Tuesday, March 5, 2013

Pi Day

By: Logan Moore         
            Every year on March 14 comes a day we celebrate pi. According to math teacher Mrs. Riffe, pi is the ratio of circle’s circumference to its diameter. Most math teachers at the school all have different Pi Day traditions. Mrs. Lough says, “Whether it be food, our decorations, our clothing, or games, there is a good chance you will see something about pi.” Mrs. Lough is celebrating Pi Day on March 15, since Fridays are more fun.
There is no real point to this celebration, other than to have some fun and look more into what pi is and how it’s used, and since there isn’t much else to say about Pi Day other than to wait for it to come, here are some fun and interesting facts about pi.
1.      Pi Day is actually a nation celebrations passed by Congress on March 9, 2009.

2.      Pi Day falls on March 14th, or 3/14. Pi is usually shortened to 3.14.

3.      Pi has been calculated to over a trillion numbers after the decimal point and it still doesn’t stop there.

4.      The symbol for pi is the 26th letter in the Greek alphabet.

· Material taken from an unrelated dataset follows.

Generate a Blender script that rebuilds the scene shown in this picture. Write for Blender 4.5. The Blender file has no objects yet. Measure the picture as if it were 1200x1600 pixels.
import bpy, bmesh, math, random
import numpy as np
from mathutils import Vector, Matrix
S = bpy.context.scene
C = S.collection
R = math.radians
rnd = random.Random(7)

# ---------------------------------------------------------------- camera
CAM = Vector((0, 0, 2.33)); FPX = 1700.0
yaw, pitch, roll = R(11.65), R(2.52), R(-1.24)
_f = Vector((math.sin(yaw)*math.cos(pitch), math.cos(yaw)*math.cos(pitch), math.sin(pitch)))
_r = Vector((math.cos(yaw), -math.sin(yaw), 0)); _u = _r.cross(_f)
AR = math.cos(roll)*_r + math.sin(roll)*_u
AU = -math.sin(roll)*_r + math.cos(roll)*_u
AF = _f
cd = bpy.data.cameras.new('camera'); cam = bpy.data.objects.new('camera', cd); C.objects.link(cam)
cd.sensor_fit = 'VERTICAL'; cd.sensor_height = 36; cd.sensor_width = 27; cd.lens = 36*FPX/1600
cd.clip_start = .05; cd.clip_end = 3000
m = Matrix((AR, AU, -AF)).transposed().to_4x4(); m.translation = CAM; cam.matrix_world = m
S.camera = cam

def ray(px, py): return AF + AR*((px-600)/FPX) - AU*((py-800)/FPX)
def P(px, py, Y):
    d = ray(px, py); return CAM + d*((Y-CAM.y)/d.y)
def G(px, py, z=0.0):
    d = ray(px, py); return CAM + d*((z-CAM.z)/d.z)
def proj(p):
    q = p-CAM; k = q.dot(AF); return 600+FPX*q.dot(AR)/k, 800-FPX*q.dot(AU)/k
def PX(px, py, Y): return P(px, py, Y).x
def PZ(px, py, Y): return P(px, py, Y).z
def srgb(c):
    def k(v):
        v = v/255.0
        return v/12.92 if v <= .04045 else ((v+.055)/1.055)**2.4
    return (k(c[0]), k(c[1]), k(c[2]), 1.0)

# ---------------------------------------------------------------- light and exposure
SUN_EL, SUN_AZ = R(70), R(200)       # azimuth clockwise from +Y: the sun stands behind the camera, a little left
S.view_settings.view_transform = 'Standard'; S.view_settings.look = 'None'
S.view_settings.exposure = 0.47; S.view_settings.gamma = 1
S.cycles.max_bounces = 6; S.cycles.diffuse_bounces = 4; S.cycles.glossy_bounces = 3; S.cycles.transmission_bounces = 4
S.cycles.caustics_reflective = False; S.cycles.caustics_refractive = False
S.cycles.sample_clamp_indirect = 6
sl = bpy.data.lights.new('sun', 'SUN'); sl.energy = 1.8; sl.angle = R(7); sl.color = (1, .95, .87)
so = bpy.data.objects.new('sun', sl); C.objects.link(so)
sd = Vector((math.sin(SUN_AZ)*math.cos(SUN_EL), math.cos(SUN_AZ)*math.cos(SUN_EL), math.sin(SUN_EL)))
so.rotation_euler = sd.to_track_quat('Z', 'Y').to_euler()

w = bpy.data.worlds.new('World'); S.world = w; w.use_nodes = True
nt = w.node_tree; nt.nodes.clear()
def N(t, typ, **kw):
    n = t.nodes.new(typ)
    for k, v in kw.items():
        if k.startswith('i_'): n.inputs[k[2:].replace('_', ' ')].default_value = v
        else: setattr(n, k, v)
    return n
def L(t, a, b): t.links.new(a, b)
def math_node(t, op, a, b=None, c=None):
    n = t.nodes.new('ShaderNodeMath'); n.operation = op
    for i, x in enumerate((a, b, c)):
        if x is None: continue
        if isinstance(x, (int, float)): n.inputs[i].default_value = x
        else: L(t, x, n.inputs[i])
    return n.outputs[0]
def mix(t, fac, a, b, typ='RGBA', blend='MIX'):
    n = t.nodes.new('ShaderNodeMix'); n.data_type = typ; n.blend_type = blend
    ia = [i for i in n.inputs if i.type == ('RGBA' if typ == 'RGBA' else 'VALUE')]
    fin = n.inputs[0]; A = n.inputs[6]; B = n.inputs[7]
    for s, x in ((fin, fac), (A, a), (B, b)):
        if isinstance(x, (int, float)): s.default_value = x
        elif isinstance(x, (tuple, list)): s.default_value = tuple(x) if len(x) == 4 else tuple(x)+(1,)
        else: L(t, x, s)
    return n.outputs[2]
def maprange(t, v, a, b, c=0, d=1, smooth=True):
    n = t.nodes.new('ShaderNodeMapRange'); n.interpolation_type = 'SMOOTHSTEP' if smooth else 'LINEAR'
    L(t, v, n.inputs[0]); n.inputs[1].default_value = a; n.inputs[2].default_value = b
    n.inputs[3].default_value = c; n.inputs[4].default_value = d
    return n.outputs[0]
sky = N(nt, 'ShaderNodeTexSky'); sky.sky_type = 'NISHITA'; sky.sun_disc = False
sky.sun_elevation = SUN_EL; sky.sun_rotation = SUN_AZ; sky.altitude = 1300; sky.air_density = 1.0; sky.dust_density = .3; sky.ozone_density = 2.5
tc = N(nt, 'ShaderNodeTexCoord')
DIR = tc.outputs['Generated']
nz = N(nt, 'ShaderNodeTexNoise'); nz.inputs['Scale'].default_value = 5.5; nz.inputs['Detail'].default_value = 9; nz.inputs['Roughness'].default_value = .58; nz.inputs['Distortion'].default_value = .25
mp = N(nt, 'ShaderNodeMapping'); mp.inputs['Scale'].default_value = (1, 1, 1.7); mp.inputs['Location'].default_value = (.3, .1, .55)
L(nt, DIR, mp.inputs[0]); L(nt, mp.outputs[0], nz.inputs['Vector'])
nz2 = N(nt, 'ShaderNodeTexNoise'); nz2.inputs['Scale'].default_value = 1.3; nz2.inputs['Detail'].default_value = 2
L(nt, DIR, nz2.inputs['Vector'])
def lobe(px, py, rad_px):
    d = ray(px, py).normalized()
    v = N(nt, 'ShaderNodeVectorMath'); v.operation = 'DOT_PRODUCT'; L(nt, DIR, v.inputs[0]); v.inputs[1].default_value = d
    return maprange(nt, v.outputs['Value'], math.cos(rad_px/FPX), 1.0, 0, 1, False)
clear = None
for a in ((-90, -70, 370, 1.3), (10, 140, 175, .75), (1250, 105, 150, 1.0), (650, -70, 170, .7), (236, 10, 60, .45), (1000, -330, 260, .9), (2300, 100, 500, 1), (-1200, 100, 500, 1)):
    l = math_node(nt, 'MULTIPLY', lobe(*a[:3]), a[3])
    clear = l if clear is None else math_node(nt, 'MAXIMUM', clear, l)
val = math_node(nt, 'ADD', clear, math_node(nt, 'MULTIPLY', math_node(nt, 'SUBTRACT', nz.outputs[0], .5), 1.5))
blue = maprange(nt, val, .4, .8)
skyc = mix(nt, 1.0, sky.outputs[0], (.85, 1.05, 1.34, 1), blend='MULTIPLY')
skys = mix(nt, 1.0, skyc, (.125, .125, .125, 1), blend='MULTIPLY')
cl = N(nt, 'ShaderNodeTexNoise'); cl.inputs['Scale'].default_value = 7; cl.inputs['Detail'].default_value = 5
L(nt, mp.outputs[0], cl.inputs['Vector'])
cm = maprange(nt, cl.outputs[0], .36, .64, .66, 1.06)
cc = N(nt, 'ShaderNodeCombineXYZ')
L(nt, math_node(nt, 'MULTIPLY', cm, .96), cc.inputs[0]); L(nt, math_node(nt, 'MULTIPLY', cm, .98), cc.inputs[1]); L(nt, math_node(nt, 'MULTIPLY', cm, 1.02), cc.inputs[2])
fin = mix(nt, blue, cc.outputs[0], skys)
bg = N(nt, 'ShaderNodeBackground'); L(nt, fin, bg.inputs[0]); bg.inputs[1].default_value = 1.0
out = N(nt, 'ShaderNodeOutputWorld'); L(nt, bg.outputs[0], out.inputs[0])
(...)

5.      Pi has been studied by humans for over 4,000 years.

6.      Albert Einstein was born on Pi Day.

7.      The Bible makes a reference to pi in 1 Kings 7:23 and suggests it is nearly equal to 3.

8.      Since pi is used to calculate the circumference of a circle and is infinite, some mathematicians say it is no more correct to say a circle has an infinite number of corners than to view it as cornerless.

9.      A German mathematician, Ludolph van Ceulen, devoted his entire life to finding the first 35 decimal places of pi.

10.  If you were to print a billion decimal places of pi in normal font, it would stretch fro New York City to Kansas.